Source: Matt Petit/AMPAS

Oscars 2019 stage

Women outnumber men on the board of the Academy Of Motion Picture Arts And Sciences for the first time, it emerged on Monday (June 21).

As a result of this election for the 2021-22 cycle, the number of women Academy governors has increased from 26 to 31, compared to 23 male governors. The number of governors from underrepresented racial/ethnic communities has risen from 12 to 15.

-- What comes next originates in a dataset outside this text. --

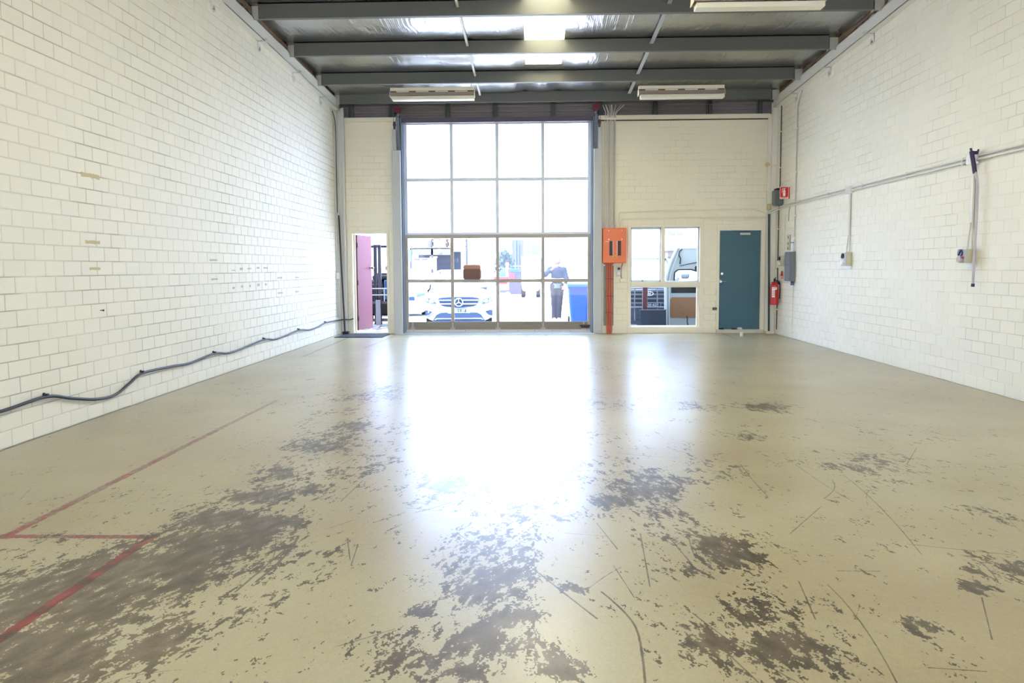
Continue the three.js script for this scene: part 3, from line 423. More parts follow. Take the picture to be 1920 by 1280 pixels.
{ // brown box standing on the glazing bar
  const t = thing('brown_box', 'rounded brown box standing on the middle bar of the glazed door', 'box', [-1.268, 1.12, F0 - 0.005]), br = M([0.20, 0.10, 0.075], 0.7, 0, { bumpMap: bumpFine, bumpScale: 0.004 });
  mesh('body', bx(0.372, 0.24, 0.2, 0, 0.12, 0, 0.05), br, t); mesh('lid', bx(0.36, 0.12, 0.19, 0, 0.25, 0, 0.045), M([0.42, 0.22, 0.15], 0.65), t);
}
// ---------------------------------------------------------------- window
{
  const w = structGroup('window_1', [0, 0, F0], 'cream timber window between the switchboard and the blue door');
  const fr = P.cream, grey = M([0.56, 0.58, 0.60], 0.5);
  mesh('window_frame', [bb(1.92, 1.985, 0.135, 2.235, -0.13, 0.012), bb(3.385, 3.45, 0.135, 2.235, -0.13, 0.012), bb(1.985, 3.385, 2.17, 2.235, -0.13, 0.012), bb(1.92, 3.45, 0.0, 0.135, -0.13, 0.03)], fr, w);
  mesh('window_frame', [bb(1.985, 3.385, 0.965, 1.055, -0.10, 0.02), bb(2.605, 2.672, 1.055, 2.17, -0.09, 0.012)], fr, w);
  const up = mesh('sash', [bb(1.985, 2.012, 1.055, 2.17, -0.08, -0.04), bb(2.58, 2.606, 1.055, 2.17, -0.08, -0.04), bb(1.985, 2.606, 2.125, 2.17, -0.08, -0.04), bb(1.985, 2.606, 1.055, 1.09, -0.08, -0.04)], grey, w);
  mesh('catch', [cyl(0.022, 0.03, 2.23, 1.075, -0.03, 'z', 14), bb(2.215, 2.245, 1.07, 1.10, -0.04, -0.01, 0.004)], P.timber, up);
  const rt = mesh('sash', [bb(2.672, 2.69, 1.055, 2.17, -0.08, -0.04), bb(3.35, 3.385, 1.055, 2.17, -0.08, -0.04), bb(2.672, 3.385, 2.14, 2.17, -0.08, -0.04), bb(2.672, 3.385, 1.055, 1.075, -0.08, -0.04)], grey, w);
  const lo = mesh('sash', [bb(1.985, 2.0, 0.135, 0.965, -0.08, -0.04), bb(3.34, 3.385, 0.135, 0.965, -0.08, -0.02), bb(1.985, 3.385, 0.94, 0.965, -0.08, -0.03), bb(1.985, 3.385, 0.135, 0.155, -0.08, -0.04)], P.cream, w);
  const pane = (x0, x1, y0, y1, s) => mesh('pane', new THREE.PlaneGeometry(x1 - x0, y1 - y0).translate((x0 + x1) / 2, (y0 + y1) / 2, -0.06), P.glass, s);
  pane(2.005, 2.59, 1.08, 2.135, up); pane(2.682, 3.36, 1.07, 2.15, rt); pane(1.995, 3.35, 0.15, 0.95, lo);
}
// ---------------------------------------------------------------- blue door
{
  const d = structGroup('door_3', [0, 0, F0], 'closed teal blue door in a cream frame near the right corner');
  mesh('door_frame', [bb(3.735, 3.785, 0.075, 2.155, -0.13, 0.02), bb(4.62, 4.70, 0.075, 2.155, -0.13, 0.02), bb(3.785, 4.62, 2.095, 2.155, -0.13, 0.02)], P.cream, d);
  mesh('threshold', bb(3.735, 4.70, 0, 0.075, -0.13, 0.03, 0.004), M([0.66, 0.6, 0.46], 0.6), d);
  const leaf = mesh('door_leaf', bb(3.787, 4.618, 0.078, 2.092, -0.06, -0.02, 0.002), M([0.052, 0.128, 0.158], 0.5), d);
  mesh('deadlock', [cyl(0.026, 0.012, 3.845, 1.215, -0.014, 'z', 18), bb(3.841, 3.849, 1.205, 1.225, -0.01, 0.002, 0.001)], P.chrome, leaf);
  mesh('lever_handle', [cyl(0.024, 0.008, 3.825, 1.055, -0.016, 'z', 16), cyl(0.009, 0.045, 3.825, 1.055, 0.004, 'z', 10), rod([3.825, 1.055, 0.025], [3.925, 1.05, 0.025], 0.008), bb(3.80, 3.812, 1.03, 1.10, -0.02, -0.005, 0.002)], P.chrome, leaf);
  mesh('door_closer', [bb(4.19, 4.40, 2.0, 2.045, -0.02, 0.03, 0.008)], M([0.55, 0.52, 0.46], 0.4, 0.4), leaf); mesh('closer_arm', [bar([4.25, 2.06, 0.02], [4.02, 2.085, 0.035], 0.02, 0.008), bar([4.25, 2.06, 0.02], [4.38, 2.075, 0.035], 0.02, 0.008)], P.brownDark, leaf);
}
{ // litter by the blue door
  const lump = (r, sy, k) => { const g = new THREE.IcosahedronGeometry(r, 3), p = g.attributes.position; for (let i = 0; i < p.count; i++) { const n = 0.7 + 0.6 * vnoise(p.getX(i) * 55 + k, p.getY(i) * 55 + p.getZ(i) * 40); p.setXYZ(i, p.getX(i) * n * 1.5, Math.max(0, p.getY(i) * n * sy + r * 0.25), p.getZ(i) * n); } g.computeVertexNormals(); return g; };
  const put = (name, g, m, x, y, z, l, c) => { const o = mesh(name, g, m); o.position.set(x, y, z); tag(o, l, c); };
  put('rag', lump(0.035, 0.9, 3), M([0.75, 0.75, 0.75], 0.9), 4.22, 0.075, F0 - 0.0, 'crumpled white rag at the foot of the blue door', 'rag');
  put('dead_leaf', lump(0.035, 0.7, 9), P.rubber, 4.10, 0.075, F0 - 0.0, 'dark crumpled leaf beside the white rag under the blue door', 'leaf');
  put('dead_leaf', lump(0.035, 0.7, 21), P.rubber, 3.85, 0.075, F0 - 0.0, 'dark crumpled leaf below the handle of the blue door', 'leaf');
  const cup = mesh('paper_cup', T(new THREE.LatheGeometry([[0, 0], [0.028, 0], [0.036, 0.075], [0.038, 0.078], [0.034, 0.078], [0.026, 0.006], [0, 0.006]].map(([a, b]) => new THREE.Vector2(a, b)), 24), 4.06, 0, -14.15), P.white); tag(cup, 'small white cup on the floor in front of the blue door', 'cup');
  const bx2 = thing('cable_box', 'small brown block on the cream wall left of the blue door', 'box', [3.70, 0.50, F0]); mesh('body', bx(0.085, 0.055, 0.03, 0, 0, 0.018, 0.004), M([0.13, 0.06, 0.03], 0.6), bx2); mesh('screw', cyl(0.006, 0.004, 0, 0, 0.035, 'z', 8), P.chrome, bx2);
}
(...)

Board of governor elections resulted in the following first-time board members: Rita Wilson, actors branch; Kim Taylor-Coleman, casting directors branch; Paul Cameron, cinematographers branch; Eduardo Castro, costume designers branch; Jean Tsien, documentary branch; Pam Abdy, executives branch; Terilyn A. Shropshire, film editors branch; Laura C. Kim, marketing and public relations branch; Lesley Barber, music branch; Gary C. Bourgeois, sound branch; Brooke Breton, visual effects branch; and Howard A. Rodman, writers branch.

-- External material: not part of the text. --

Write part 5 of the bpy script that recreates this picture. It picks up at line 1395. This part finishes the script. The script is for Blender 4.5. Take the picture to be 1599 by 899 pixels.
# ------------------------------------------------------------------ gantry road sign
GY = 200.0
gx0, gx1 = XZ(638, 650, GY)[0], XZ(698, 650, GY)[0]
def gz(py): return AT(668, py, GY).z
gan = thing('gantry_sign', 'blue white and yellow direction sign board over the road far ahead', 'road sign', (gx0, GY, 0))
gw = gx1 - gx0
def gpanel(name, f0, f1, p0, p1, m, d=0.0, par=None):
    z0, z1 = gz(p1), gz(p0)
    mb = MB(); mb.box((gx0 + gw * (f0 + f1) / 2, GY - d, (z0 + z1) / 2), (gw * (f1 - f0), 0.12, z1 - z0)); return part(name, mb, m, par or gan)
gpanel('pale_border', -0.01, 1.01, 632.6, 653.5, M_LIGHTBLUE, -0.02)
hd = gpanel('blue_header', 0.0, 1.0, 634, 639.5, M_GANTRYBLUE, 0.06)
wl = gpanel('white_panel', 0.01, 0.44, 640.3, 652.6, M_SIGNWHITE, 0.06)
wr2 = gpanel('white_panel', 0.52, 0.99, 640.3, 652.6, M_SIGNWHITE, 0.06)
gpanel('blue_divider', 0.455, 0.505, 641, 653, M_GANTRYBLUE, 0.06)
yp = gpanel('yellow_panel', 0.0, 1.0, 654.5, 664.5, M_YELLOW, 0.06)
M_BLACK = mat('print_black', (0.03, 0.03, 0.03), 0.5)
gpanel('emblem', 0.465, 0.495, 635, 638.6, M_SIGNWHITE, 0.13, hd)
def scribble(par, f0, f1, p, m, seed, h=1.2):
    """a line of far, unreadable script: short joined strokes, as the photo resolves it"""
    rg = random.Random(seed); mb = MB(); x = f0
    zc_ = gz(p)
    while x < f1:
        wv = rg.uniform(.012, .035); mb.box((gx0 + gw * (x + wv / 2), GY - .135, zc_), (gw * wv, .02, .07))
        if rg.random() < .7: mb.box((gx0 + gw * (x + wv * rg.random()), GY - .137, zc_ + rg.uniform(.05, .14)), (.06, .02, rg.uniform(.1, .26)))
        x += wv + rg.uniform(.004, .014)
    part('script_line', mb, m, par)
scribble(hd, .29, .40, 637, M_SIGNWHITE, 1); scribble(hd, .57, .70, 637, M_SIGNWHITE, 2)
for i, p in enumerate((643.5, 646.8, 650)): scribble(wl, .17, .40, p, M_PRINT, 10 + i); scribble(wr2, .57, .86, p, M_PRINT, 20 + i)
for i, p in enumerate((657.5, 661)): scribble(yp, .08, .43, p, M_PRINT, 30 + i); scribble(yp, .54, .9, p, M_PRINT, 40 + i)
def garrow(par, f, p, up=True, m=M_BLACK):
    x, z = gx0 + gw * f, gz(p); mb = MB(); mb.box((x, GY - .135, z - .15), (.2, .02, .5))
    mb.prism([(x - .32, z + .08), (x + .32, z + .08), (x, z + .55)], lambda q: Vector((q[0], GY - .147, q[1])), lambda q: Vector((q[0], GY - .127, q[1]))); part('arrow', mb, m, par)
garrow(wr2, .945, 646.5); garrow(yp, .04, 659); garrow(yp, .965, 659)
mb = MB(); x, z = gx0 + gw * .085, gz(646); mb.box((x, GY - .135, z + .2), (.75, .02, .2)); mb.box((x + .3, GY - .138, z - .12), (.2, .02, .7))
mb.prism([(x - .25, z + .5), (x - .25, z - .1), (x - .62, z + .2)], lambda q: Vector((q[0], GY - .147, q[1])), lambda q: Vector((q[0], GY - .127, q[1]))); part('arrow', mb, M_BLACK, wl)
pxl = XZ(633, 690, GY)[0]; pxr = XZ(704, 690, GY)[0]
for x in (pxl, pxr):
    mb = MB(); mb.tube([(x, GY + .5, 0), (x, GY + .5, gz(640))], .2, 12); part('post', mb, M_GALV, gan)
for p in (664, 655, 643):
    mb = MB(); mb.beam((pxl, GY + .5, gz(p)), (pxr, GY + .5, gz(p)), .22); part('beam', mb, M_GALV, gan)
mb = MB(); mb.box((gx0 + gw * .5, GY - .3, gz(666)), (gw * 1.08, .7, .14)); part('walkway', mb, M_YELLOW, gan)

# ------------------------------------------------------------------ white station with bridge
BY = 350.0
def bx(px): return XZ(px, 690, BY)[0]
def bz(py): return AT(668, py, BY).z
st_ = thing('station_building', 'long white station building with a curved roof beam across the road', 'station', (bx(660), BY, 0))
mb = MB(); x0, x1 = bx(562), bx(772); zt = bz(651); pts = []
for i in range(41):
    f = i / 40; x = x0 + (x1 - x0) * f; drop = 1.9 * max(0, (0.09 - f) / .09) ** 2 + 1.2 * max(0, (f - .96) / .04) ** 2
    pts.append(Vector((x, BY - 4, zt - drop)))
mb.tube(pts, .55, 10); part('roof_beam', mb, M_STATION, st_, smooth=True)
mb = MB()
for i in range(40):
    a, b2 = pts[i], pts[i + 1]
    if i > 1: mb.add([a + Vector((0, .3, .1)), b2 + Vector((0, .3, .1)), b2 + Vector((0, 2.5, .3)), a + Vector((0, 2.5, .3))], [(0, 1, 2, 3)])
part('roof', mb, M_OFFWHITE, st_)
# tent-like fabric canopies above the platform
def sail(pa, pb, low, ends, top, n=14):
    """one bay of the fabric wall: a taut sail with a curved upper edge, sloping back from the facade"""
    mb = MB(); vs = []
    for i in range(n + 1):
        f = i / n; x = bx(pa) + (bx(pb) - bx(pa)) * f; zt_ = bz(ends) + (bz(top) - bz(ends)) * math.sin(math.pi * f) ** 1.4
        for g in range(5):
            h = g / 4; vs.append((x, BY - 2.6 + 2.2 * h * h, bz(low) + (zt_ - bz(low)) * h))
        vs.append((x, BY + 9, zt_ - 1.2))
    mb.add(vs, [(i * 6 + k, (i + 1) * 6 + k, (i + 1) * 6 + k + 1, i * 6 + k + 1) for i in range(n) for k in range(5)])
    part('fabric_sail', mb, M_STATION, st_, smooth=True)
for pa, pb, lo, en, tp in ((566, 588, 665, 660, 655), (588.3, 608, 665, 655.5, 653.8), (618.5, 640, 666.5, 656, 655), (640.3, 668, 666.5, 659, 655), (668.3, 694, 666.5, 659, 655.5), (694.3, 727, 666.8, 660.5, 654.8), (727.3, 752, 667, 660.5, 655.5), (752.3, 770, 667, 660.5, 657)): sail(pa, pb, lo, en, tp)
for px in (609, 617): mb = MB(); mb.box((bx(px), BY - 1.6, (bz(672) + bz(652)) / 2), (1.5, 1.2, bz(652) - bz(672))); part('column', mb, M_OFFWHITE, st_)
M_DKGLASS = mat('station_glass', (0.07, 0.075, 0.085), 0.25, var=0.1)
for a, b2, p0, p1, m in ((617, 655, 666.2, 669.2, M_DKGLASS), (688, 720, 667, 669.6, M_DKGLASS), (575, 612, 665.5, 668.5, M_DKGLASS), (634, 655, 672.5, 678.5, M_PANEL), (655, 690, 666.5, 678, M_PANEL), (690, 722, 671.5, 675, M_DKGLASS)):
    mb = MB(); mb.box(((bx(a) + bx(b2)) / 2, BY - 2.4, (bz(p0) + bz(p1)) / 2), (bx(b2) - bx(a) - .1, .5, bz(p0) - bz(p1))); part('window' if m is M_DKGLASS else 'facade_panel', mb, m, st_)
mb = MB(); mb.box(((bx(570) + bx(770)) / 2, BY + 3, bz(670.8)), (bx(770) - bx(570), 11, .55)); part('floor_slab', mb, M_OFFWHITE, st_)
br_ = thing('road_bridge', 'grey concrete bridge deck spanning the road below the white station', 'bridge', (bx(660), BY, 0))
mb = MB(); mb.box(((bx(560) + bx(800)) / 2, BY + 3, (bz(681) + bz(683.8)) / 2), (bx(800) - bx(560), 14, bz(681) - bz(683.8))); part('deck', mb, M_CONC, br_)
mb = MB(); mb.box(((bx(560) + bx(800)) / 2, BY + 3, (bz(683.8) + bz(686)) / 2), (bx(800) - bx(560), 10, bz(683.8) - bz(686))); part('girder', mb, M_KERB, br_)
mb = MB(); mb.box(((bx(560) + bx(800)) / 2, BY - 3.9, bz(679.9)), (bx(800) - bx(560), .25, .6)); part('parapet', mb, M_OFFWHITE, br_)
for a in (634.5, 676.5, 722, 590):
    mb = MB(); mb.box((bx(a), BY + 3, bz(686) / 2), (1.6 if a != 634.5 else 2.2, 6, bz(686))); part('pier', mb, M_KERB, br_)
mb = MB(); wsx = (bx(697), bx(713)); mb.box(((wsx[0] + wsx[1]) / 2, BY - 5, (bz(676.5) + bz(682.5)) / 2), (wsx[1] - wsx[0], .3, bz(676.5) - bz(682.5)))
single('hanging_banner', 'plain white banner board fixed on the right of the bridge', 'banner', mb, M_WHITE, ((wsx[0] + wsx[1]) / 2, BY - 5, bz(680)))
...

Incumbent governors reelected to the board are: Susanne Bier, directors branch; Jennifer Todd, producers branch; Tom Duffield, production design branch; and Bonnie Arnold, short films and feature animation branch.

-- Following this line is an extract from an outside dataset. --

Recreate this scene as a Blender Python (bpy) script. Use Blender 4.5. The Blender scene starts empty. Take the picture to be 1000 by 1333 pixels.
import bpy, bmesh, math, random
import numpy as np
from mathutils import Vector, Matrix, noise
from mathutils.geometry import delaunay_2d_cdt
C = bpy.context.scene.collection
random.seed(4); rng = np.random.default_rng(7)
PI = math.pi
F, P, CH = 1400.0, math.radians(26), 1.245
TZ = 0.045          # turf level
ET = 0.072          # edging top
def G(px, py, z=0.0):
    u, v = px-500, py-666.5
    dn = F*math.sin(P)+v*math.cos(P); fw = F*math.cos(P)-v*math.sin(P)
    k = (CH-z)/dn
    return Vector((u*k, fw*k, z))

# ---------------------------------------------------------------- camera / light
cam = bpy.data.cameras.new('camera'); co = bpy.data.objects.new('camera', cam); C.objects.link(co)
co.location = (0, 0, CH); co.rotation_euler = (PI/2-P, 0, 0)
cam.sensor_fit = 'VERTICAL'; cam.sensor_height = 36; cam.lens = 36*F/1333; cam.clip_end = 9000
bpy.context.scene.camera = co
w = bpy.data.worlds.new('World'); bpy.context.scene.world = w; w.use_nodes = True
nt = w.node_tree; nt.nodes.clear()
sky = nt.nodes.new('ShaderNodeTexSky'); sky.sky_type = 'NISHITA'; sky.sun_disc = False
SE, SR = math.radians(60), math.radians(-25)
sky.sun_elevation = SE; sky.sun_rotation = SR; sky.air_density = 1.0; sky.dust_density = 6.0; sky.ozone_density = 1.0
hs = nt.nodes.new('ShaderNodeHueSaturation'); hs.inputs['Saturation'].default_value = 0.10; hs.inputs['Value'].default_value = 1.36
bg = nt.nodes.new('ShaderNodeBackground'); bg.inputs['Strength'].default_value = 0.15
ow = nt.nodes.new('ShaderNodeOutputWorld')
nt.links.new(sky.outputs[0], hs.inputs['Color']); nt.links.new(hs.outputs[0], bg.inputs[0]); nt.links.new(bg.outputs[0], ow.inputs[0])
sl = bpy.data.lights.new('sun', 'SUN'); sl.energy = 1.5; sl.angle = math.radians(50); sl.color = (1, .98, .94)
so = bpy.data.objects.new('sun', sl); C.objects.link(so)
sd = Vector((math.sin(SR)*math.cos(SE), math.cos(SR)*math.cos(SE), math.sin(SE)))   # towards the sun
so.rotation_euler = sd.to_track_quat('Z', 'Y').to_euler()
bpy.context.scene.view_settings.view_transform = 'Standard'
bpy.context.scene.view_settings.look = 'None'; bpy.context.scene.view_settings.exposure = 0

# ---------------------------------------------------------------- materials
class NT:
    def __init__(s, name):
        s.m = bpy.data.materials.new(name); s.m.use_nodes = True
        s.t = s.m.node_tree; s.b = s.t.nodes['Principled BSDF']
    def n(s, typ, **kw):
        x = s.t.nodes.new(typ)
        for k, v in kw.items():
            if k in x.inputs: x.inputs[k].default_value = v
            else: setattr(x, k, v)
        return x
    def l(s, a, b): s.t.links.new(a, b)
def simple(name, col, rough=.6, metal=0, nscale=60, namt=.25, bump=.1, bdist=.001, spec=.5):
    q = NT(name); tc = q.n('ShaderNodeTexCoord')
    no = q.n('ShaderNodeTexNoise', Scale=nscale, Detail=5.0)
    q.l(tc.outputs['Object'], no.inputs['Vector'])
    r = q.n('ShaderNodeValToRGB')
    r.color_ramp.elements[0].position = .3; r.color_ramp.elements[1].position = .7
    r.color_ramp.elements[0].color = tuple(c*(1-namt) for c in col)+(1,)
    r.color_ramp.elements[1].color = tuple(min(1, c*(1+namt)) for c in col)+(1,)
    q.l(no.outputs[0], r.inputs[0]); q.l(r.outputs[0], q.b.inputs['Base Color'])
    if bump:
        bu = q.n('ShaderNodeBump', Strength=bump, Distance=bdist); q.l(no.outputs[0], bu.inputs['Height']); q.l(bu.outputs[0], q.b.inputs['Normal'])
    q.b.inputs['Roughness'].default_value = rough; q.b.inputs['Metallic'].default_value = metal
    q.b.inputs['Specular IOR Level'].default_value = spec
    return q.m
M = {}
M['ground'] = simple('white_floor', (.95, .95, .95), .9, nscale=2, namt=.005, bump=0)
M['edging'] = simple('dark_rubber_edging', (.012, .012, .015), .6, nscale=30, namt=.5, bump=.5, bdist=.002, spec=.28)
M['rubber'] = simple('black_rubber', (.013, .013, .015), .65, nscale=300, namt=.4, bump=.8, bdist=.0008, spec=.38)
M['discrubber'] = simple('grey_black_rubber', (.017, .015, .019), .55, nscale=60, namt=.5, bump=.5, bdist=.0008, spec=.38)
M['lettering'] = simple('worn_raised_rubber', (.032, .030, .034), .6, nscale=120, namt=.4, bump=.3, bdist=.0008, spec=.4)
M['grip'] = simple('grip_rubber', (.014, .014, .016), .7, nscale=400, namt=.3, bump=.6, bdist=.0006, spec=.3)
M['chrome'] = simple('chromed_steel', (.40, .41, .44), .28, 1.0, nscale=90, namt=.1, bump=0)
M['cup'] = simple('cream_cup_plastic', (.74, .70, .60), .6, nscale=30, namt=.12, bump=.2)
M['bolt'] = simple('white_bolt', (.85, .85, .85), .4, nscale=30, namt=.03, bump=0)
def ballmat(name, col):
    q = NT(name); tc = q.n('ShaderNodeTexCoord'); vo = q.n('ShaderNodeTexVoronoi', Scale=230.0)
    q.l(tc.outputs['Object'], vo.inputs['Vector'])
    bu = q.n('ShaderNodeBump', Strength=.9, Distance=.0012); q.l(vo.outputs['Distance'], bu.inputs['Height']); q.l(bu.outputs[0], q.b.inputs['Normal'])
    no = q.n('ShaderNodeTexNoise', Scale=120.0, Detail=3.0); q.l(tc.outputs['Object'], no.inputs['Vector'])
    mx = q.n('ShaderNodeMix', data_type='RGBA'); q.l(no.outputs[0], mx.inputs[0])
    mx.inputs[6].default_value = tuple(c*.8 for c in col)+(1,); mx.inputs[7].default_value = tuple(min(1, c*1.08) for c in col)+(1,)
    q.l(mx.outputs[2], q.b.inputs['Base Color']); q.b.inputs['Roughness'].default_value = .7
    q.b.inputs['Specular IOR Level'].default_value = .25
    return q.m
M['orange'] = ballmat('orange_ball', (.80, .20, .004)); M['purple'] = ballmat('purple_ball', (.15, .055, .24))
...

Bill Corso, from the makeup artists and hairstylists branch is returning to the board after a hiatus:

The above join returning governors Kate Amend, Craig Barron, Howard Berger, Charles Bernstein, Jon Bloom, Rob Bredow, Ruth E. Carter, Kevin Collier, Laura Dern, Teri E. Dorman, Dody J. Dorn, Ava DuVernay, Linda Flowers, DeVon Franklin, Rodrigo García, Donna Gigliotti, Whoopi Goldberg, Lynette Howell Taylor, Mark Johnson, Larry Karaszewski, Laura Karpman, Christina Kounelias, Ellen Kuras, David Linde, Isis Mussenden, Jennifer Yuh Nelson, Jan Pascale, Stephen Rivkin, Eric Roth, David Rubin, Steven Spielberg, Wynn P. Thomas, Nancy Utley, Mandy Walker, Roger Ross Williams, Janet Yang and Debra Zane.

The Academy’s 17 branches are each represented by three governors, who may serve up to two three-year terms (consecutive or non-consecutive), followed by a two-year hiatus, after which their eligibility renews for up to two additional three-year terms. Nobody can serve longer than 12 years.